One question which then arises is whether Peter Mandelson accepts what we need, in principle, to secure 'strong meritocracy'. As I argued in my blogs last week, it is very odd to state a belief in equality of opportunity, in the strong meritocratic sense, and then say little or nothing about tackling inequalities of wealth that undermine equality of opportunity in this sense.

But there are deeper phiolosophical problems in Peter Mandelson's perspective. It is, to begin with, quite false to present the choice as between 'equality of opportunity' and 'equality of outcome'. Few egalitarian philosophers endorse 'equality of outcome' (equality of income or equality of welfare) because they accept that the distribution of resources should be, in Ronald Dworkin's phrase, 'ambition-sensitive'. That is to say, the distribution should be sensitive to the different life-style chocies people make. If Smith and Jones have the same earnings potential, and Smith earns more because she chooses to work longer hours, or undertake productive investments that entail some risk, while Jones does not, then the resulting inequality is (at least to some extent) fair.

This doesn't imply an acceptance of 'equality of opportunity', however, even on the strong meritocratic view of what equality of opportunity is. This is because even in a strong meritocracy, people can have unequal income and wealth not only due to choice but due to inequalities in ability over which they have no control. Smith and Jones may grow up in a strong meritocracy which gives them equal opportunity to develop and apply their talents, but Jones may end up with less - perhaps a lot less - simply because he is endowed by nature with less of the skills or characteristics which can be developed into a marketable form. This is why Ronald Dworkin argues that a just distribution must not only be 'ambition-sensitive' but what he calls 'endowment-insensitive': it must not allow those who have more marketable talent to enjoy higher rewards than those who, through no fault of their own, are endowed with less marketable talent.

Why? Well, the moral intuition is the same as that which underlies the case for strong meritocracy. The strong meritocrat points out that it is not fair for Jones to have less lifetime earnings opportunity than Smith because of the accident of birth: of being born into one social class rather than another. But our natural endowments are also a matter of accident of birth. So, if the underlying, root idea is that it is unfair for lifetime earnings opportunity to be unequal due to accidents of birth, then a just distribution must go some way to correct inequalities in lifetime earnings opportunity from differences in natural ability as well as from differences in class background.

If we accept this view, however, then we simply can't say that high rewards at the top end of the earnings scale are just because they are a reward for higher performance - even assuming that they are indeed a reward for high performance. For high performance only 'deserves' higher reward to the extent that it is a reflection of choice rather than the good fortune of being gifted with more natural ability. Moreover, to the extent that high reward is a reward to high natural ability, taxes on high performance are a 'litmus test' of fairness.
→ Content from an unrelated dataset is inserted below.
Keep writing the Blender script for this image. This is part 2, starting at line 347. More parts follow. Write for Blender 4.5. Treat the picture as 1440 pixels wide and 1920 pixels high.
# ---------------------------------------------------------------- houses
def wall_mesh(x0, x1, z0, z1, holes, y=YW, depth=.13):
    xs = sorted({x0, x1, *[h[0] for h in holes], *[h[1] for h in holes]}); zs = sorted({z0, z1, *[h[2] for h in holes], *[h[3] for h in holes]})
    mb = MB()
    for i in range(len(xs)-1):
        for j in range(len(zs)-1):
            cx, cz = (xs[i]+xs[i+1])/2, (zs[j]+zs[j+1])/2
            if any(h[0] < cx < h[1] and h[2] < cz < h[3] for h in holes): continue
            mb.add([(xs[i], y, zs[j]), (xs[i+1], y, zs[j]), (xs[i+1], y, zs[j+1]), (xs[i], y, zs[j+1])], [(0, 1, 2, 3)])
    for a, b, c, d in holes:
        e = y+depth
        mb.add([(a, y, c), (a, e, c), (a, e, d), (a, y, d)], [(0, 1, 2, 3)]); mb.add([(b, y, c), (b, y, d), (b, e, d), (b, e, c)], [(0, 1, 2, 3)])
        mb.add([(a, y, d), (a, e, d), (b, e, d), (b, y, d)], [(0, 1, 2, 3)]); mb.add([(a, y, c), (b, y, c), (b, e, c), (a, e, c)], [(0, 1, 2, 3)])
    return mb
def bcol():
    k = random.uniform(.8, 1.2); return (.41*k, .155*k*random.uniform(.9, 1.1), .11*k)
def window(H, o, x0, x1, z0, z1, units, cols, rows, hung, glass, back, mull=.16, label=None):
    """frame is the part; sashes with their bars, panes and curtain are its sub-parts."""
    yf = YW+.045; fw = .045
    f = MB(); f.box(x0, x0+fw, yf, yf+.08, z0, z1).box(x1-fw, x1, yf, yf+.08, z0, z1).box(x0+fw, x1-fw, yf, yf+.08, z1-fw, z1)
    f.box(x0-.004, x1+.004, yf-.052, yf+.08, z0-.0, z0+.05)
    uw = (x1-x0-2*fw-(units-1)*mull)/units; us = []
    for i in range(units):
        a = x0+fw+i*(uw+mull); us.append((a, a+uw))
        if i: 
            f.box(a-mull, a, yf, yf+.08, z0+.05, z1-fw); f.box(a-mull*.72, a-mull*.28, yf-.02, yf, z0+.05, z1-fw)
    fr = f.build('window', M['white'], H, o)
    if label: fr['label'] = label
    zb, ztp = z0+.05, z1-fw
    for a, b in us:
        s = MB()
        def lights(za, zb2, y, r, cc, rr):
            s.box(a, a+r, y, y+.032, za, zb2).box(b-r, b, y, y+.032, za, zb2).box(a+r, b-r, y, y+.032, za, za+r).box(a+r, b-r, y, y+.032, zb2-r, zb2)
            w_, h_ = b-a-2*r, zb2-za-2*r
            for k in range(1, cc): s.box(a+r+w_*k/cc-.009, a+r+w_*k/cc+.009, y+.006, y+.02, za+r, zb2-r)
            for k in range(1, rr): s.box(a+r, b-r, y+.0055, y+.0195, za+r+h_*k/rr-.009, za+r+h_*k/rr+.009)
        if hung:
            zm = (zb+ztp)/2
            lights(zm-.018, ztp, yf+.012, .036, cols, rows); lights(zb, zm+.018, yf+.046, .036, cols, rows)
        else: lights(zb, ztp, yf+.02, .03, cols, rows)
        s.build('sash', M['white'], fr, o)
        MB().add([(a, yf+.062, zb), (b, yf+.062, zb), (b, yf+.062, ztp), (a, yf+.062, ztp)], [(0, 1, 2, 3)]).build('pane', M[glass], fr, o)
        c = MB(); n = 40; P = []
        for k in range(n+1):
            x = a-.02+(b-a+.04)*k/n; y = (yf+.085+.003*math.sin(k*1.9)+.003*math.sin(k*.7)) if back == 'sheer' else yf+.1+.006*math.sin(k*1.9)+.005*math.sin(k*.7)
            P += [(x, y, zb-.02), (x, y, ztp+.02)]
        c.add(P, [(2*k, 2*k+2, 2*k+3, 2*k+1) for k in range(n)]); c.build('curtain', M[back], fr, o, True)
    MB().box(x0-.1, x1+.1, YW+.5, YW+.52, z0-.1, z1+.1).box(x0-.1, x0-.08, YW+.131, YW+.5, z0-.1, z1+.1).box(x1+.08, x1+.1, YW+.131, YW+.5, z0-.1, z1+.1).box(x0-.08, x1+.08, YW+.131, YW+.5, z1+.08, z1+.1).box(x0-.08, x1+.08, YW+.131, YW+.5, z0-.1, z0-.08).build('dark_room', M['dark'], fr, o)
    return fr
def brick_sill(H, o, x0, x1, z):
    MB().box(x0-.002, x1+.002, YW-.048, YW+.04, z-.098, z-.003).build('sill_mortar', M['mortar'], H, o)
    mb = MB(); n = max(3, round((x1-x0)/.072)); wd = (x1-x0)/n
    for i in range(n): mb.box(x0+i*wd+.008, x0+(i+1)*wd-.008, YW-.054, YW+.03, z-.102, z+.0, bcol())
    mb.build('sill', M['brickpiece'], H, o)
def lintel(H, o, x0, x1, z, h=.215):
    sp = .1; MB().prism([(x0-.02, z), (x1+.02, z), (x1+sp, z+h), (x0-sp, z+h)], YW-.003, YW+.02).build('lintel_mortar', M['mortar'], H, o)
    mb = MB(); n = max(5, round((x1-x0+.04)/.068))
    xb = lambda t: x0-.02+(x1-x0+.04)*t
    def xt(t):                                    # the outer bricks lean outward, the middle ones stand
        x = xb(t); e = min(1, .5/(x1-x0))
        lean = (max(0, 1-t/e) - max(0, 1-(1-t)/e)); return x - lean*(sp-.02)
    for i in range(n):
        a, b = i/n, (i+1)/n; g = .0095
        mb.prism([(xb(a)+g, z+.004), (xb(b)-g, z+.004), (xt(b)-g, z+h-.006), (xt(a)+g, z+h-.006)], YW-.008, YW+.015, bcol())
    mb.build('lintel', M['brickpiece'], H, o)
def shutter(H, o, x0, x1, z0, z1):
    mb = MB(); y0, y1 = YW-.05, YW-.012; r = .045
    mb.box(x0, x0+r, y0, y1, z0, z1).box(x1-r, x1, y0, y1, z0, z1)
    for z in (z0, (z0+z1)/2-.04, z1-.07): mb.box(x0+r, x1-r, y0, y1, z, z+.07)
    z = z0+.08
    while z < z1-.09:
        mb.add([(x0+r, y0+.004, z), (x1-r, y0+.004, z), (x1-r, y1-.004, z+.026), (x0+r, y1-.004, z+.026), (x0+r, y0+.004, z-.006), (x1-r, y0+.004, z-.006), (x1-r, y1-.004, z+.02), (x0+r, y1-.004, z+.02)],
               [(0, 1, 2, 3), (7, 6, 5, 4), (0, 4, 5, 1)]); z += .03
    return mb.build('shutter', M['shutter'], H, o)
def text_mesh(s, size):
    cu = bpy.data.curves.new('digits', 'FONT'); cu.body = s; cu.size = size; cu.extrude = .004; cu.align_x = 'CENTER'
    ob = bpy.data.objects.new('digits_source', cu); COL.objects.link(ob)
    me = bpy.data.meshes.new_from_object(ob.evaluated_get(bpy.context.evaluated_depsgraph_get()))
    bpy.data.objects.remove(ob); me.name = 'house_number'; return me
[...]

So even under conditions of equality of opportunity, there is a strong fairness-based case for redistribution to rectify inequalities due to differences in underlying potential and ability - differences that will remain even in a perfectly meritocratic world. Of course, this consideration has to be balanced against the concern not to eliminate inequalities that reflect differences in effort and risk-taking, and finding the right balance will be difficult and always subject to dispute.

But the key point remains: there is more to fairness than equality of opportunity - as well as being much more to equality of opportunity than a lot of contemporary political discussion - with its neglect of wealth inequality - admits.

1 comment:

_______ said...

If mandelson doesnt believe in equality of outcome at all, then does he support the NHS, jobseekers allowance, minimum wage, sure start, state pensions, national parks, winter fuel allowance?

Because these are all equality of outcome entities and not directly to do with equal oppurtunity, and are vitally important for the foundations of a fair society.

Im worried mandelson lacks the social democratic values that we need in our government to create a fair society?

And people need more than education for equal oppurtunity. They need to be healthy and strong enough to compete (NHS), they need to be warm (winter fuel allowance) and they need food and a decent standard of living (minimum wage and progressive taxation).

New labour cannot create social justice through equal oppurtunity alone, they need to have policies that directly end poverty such as getting down the price of gas through state intervention, building council houses through state intervention.

Otherwise they will find that they loose all of their working class voter base.